Des voix s’élèvent pour intégrer dans le PIB les services rendus par la nature. Qu’en pensez-vous ?
Ce sont déjà des choses qui sont faites sur des projets d’investissements publics lorsque dans le choix de tel ou tel projet on mène des études pour regarder les coûts et bénéfices du projet en question, en mettant des valeurs sur des aspects qui ne sont pas monétisés sur les marchés, notamment les émissions de CO2. Les valeurs qu’on définit ne sont certainement pas assez importantes et parfois la valorisation d’indicateurs comme le temps gagné (sur les projets d’infrastructures de transport notamment) tendent à dominer les résultats. Il faut sans doute s’interroger sur la valeur du temps ! Après, intégrer les services rendus par la nature dans le PIB… À mon sens il faut surtout le décliner à l’échelle opérationnelle, à l’échelle des mesures de politiques publiques et des projets, y compris à l’échelle locale. Par exemple : comment faire pour intéresser, rémunérer les agriculteurs pour les inciter à capter et stocker le CO2 dans le sol, c’est une réflexion à mener.
Croissance / décroissance… Ce débat est-il encore pertinent ? Peut-on imaginer un système basé sur la décroissance de ce qui génère de la pollution, des émissions de gaz à effet de serre, de l’artificialisation des sols… compensée par une croissance « vertueuse » basée sur des activités adossées aux énergies renouvelables, qui n’impliquent pas un coût pour la planète ?
Cela dépend beaucoup de ce qu’on définit comme la croissance. Telle qu’elle est définie aujourd’hui à travers le PIB – dont l’objectif initial, dans les années 30, était de mesurer la production matérielle – il est certain qu’elle est à revoir car cet indicateur est muet sur le bien-être, les inégalités, la santé. Augmenter la production matérielle, cela ne peut plus être le seul objectif socialement désirable aujourd’hui. C’est donc devenu un indicateur obsolète. Il faudrait des objectifs plus multiples en y mettant d’autres indicateurs de bien-être, de santé, de réduction des inégalités, entre autres.
Mais d’un autre côté, vouloir faire absolument décroître l’indicateur PIB ne me paraît pas non plus être un bon projet. Ce n’est pas aussi simple que ça. Il faut décliner ce que cela implique en termes de politiques publiques et pour une entreprise. Il y a toute une réflexion d’opérationnalisation à mener, même si dans l’idée changer d’indicateur pour des politiques publiques aurait un effet fort.

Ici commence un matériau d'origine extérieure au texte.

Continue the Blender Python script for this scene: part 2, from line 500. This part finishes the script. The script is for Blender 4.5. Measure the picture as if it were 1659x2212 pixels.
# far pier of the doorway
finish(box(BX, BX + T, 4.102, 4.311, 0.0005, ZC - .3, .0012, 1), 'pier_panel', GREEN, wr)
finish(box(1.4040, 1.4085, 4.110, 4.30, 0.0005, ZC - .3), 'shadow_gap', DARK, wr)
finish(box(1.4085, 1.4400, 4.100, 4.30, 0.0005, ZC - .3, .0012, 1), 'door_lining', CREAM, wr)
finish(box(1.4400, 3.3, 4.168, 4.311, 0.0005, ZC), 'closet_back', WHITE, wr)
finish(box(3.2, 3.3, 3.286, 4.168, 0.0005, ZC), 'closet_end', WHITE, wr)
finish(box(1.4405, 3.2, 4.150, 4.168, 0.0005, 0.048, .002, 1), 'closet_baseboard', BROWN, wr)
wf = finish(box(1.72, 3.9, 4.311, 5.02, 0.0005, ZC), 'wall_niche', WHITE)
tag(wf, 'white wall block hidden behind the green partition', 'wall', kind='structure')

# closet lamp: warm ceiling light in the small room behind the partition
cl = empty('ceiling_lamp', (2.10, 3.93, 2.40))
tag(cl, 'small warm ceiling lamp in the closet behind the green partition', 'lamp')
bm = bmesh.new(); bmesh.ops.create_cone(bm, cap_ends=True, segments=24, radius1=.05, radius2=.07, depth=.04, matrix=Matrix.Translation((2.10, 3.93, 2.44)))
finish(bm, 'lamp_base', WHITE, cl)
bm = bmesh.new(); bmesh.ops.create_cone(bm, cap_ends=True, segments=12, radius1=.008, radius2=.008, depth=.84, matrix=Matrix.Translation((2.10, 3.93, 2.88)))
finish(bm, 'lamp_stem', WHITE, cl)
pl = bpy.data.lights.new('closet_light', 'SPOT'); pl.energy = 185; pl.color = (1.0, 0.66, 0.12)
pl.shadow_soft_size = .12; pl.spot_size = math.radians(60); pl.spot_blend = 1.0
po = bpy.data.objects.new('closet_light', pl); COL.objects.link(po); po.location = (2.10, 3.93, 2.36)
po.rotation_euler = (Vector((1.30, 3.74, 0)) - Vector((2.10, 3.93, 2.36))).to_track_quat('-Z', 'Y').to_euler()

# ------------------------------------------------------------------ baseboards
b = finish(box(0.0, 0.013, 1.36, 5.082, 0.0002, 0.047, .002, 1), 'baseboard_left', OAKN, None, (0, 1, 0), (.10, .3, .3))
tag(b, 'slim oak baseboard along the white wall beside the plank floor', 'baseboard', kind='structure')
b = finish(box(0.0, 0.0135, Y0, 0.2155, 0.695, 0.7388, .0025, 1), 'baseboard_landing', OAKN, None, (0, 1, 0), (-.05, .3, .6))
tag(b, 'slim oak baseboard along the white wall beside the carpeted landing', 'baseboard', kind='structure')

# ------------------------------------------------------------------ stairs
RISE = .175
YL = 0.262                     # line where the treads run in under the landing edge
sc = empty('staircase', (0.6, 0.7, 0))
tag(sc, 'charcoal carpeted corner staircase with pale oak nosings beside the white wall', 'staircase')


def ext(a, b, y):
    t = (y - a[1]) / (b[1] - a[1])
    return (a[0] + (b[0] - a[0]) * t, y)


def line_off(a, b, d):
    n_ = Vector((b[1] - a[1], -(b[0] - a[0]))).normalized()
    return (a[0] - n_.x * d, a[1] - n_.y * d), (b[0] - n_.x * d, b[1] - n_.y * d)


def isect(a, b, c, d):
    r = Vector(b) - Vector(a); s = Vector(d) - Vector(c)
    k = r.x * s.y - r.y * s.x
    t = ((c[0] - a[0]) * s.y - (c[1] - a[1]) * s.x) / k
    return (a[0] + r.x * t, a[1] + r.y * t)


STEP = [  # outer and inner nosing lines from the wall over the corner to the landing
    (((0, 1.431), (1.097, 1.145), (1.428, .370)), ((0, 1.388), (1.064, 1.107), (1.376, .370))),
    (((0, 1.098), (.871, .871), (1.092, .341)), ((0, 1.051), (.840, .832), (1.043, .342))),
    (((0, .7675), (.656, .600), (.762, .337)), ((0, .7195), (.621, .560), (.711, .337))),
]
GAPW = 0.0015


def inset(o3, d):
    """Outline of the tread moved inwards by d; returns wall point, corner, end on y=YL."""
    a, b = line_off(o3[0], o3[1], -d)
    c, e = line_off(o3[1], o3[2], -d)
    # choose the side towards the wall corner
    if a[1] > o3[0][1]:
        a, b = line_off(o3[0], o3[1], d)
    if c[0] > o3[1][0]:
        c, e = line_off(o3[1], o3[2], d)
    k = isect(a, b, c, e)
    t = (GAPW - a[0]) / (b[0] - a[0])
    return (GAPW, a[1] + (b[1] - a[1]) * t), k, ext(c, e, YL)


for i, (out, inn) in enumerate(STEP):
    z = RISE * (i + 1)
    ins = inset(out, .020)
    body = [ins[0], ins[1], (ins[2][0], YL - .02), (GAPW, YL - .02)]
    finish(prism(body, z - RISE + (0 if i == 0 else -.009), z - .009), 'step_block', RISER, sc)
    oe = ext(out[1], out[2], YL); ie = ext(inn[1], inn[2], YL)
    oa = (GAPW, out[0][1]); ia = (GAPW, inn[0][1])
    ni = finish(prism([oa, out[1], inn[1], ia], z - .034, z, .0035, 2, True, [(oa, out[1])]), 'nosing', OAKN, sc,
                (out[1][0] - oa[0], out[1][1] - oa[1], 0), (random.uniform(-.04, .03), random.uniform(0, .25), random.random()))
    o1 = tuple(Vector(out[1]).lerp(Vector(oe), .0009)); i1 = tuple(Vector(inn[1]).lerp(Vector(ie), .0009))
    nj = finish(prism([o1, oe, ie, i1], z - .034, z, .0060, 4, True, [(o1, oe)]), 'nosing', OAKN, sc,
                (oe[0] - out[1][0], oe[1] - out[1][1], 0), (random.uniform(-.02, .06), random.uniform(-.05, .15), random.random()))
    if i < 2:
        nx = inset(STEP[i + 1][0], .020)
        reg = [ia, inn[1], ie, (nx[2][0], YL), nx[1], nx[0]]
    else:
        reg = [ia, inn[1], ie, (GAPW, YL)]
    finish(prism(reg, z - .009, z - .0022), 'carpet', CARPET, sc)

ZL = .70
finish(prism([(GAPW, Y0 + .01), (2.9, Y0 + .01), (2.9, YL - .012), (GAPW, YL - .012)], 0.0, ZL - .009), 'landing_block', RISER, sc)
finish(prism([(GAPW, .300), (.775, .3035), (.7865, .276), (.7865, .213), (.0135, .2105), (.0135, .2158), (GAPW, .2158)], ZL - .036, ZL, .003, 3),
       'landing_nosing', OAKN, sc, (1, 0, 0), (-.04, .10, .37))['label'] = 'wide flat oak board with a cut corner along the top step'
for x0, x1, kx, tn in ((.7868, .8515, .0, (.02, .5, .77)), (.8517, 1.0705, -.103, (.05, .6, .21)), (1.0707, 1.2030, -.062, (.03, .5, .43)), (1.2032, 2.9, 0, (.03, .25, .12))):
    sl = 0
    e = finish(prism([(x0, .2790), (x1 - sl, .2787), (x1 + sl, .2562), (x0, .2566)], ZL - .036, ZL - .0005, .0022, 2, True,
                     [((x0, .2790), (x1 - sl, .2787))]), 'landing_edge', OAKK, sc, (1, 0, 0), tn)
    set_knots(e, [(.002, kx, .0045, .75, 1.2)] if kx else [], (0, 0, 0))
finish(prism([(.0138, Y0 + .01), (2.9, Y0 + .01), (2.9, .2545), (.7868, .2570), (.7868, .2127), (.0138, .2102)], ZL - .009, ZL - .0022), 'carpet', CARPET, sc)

S’agissant de l’impact concret de la réduction de nos émissions, dans nos modélisations les implications agrégées à un niveau macroéconomique mondial de trajectoires de réduction des GES demeurent faibles, car justement certaines activités décroissent tandis que d’autres augmentent. Ce n’est donc pas tant de l’effet agrégé dont on doit s’inquiéter, mais plutôt des changements structurels et locaux avec des destructions d’activités et d’emplois dans certains territoires et secteurs, compensées par des créations dans d’autres. C’est cela, la transition qu’on doit opérer, avec une difficulté sur la rapidité à opérer ces changements. Et des enjeux de transformation, de formation, avec des territoires et des secteurs qui vont devoir se réinventer en étant accompagnés par des politiques publiques qui permettent ces transformations.
Un vaste chantier qui nécessite une vision à long terme, de l’inventivité… et une volonté politique.